Hayakawa, like Forde, presents one series--her wall plates--that make too many concessions to a bland, decorative accessibility, and another that consists of fine sculptural statements. Hayakawa uses her medium diaristically, describing polarities within her own identity as well as the natural landscape. Her wall tableaux resemble private altars. Their wooden shelves hold the stuff of memories (photographs, letters, keys and flowers, all rendered in clay), while below them masks play out emotional dramas. In “Seeking a Contemplative Place,” the space below the shelf offers the artist’s alter-ego a refuge, uninterrupted by the accouterments of experience.

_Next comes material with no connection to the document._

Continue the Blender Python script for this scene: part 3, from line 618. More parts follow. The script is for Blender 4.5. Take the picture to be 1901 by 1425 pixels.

In “Confused Polarity,” similarly constructed, a mood swing has thrust the artist’s image into a state of torment. Jagged silver streaks slash across the mask, its eyes and mouth agape with anguish. Hayakawa’s expression of personal permutations, and her technical ability to render flames and flowers with equal conviction distinguish hers as a distinct and powerful voice.

Certain elements of her style, however--the jagged contours, neon colors and floating forms that she mocks in “Post This and Neo That”--feel too conciliatory to a trendy, new-wave aesthetic, giving her work a sugar coating that it could well survive without.

Both exhibitions continue through Aug. 1.